* [Written problem] Leaving out every picture, retype the lines below from the top through the one that contains "S.camera = co".

>>>

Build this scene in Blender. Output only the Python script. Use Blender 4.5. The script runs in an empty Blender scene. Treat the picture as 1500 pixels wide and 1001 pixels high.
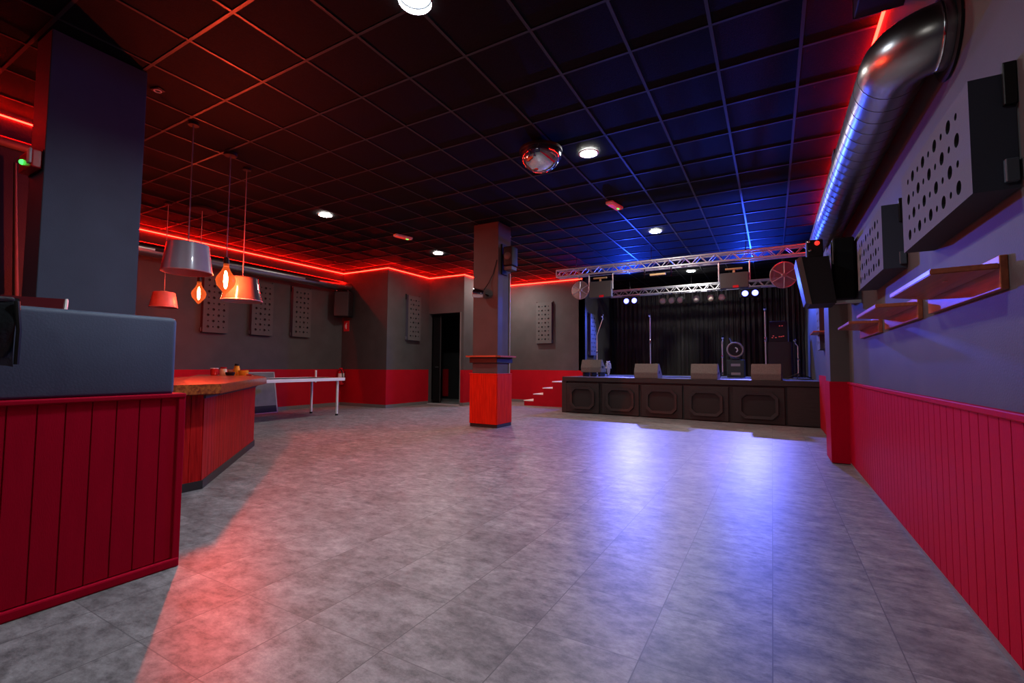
import bpy, bmesh, math, random
from mathutils import Vector, Matrix
random.seed(7)
S = bpy.context.scene
C = S.collection
PI = math.pi
CEIL = 3.618

# ------------------------------------------------------------------ camera
cam = bpy.data.cameras.new('camera')
cam.sensor_width = 36.0
cam.lens = 673.926 / 1500 * 36
cam.clip_start = 0.05
co = bpy.data.objects.new('camera', cam); C.objects.link(co)
def _rot(w):
    w = Vector(w); t = w.length
    return Matrix.Rotation(t, 3, w) if t > 1e-9 else Matrix.Identity(3)
_B = Matrix(((1, 0, 0), (0, 0, -1), (0, 1, 0)))
_R = _rot((0, 0, math.radians(0.35790178))) @ _rot((math.radians(-3.09345977), 0, 0)) @ _rot((0, math.radians(29.49145166), 0)) @ _B
_M = Matrix((_R[0], -_R[1], -_R[2])).transposed().to_4x4()
_M.translation = (0, 0, 1.064)
co.matrix_world = _M
S.camera = co

# ------------------------------------------------------------------ materials
MATS = {}
def mat(name, col, rough=0.5, metal=0.0, emit=None, strength=0.0, noise=0.0, nscale=20.0, bump=0.0, bscale=60.0, stretch=(1, 1, 1), spec=0.5, col2=None, alpha=1.0, coat=0.0):
    if name in MATS: return MATS[name]
    m = bpy.data.materials.new(name); m.use_nodes = True
    nt = m.node_tree; N = nt.nodes; L = nt.links
    p = N['Principled BSDF']
    p.inputs['Base Color'].default_value = (*col, 1)
    p.inputs['Roughness'].default_value = rough
    p.inputs['Metallic'].default_value = metal
    p.inputs['Specular IOR Level'].default_value = spec
    p.inputs['Coat Weight'].default_value = coat
    if emit:
        p.inputs['Emission Color'].default_value = (*emit, 1)
        p.inputs['Emission Strength'].default_value = strength
    if noise or bump:
        tc = N.new('ShaderNodeTexCoord'); mp = N.new('ShaderNodeMapping')
        mp.inputs['Scale'].default_value = stretch
        L.new(tc.outputs['Object'], mp.inputs['Vector'])
    if noise:
        n = N.new('ShaderNodeTexNoise'); n.inputs['Scale'].default_value = nscale; n.inputs['Detail'].default_value = 6
        L.new(mp.outputs[0], n.inputs['Vector'])
        r = N.new('ShaderNodeValToRGB')
        c2 = col2 or tuple(c * (1 - noise) for c in col)
        r.color_ramp.elements[0].position = 0.3; r.color_ramp.elements[1].position = 0.7
        r.color_ramp.elements[0].color = (*c2, 1)
        r.color_ramp.elements[1].color = (*(tuple(min(1, c * (1 + noise)) for c in col) if not col2 else col), 1)
        L.new(n.outputs['Fac'], r.inputs['Fac']); L.new(r.outputs['Color'], p.inputs['Base Color'])
    if bump:
        b = N.new('ShaderNodeTexNoise'); b.inputs['Scale'].default_value = bscale; b.inputs['Detail'].default_value = 4
        L.new(mp.outputs[0], b.inputs['Vector'])
        bn = N.new('ShaderNodeBump'); bn.inputs['Strength'].default_value = bump; bn.inputs['Distance'].default_value = 0.01
        L.new(b.outputs['Fac'], bn.inputs['Height']); L.new(bn.outputs['Normal'], p.inputs['Normal'])
    MATS[name] = m
    return m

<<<

* [The reply]
Build this scene in Blender. Output only the Python script. Use Blender 4.5. The script runs in an empty Blender scene. Treat the picture as 1500 pixels wide and 1001 pixels high.
import bpy, bmesh, math, random
from mathutils import Vector, Matrix
random.seed(7)
S = bpy.context.scene
C = S.collection
PI = math.pi
CEIL = 3.618

# ------------------------------------------------------------------ camera
cam = bpy.data.cameras.new('camera')
cam.sensor_width = 36.0
cam.lens = 673.926 / 1500 * 36
cam.clip_start = 0.05
co = bpy.data.objects.new('camera', cam); C.objects.link(co)
def _rot(w):
    w = Vector(w); t = w.length
    return Matrix.Rotation(t, 3, w) if t > 1e-9 else Matrix.Identity(3)
_B = Matrix(((1, 0, 0), (0, 0, -1), (0, 1, 0)))
_R = _rot((0, 0, math.radians(0.35790178))) @ _rot((math.radians(-3.09345977), 0, 0)) @ _rot((0, math.radians(29.49145166), 0)) @ _B
_M = Matrix((_R[0], -_R[1], -_R[2])).transposed().to_4x4()
_M.translation = (0, 0, 1.064)
co.matrix_world = _M
S.camera = co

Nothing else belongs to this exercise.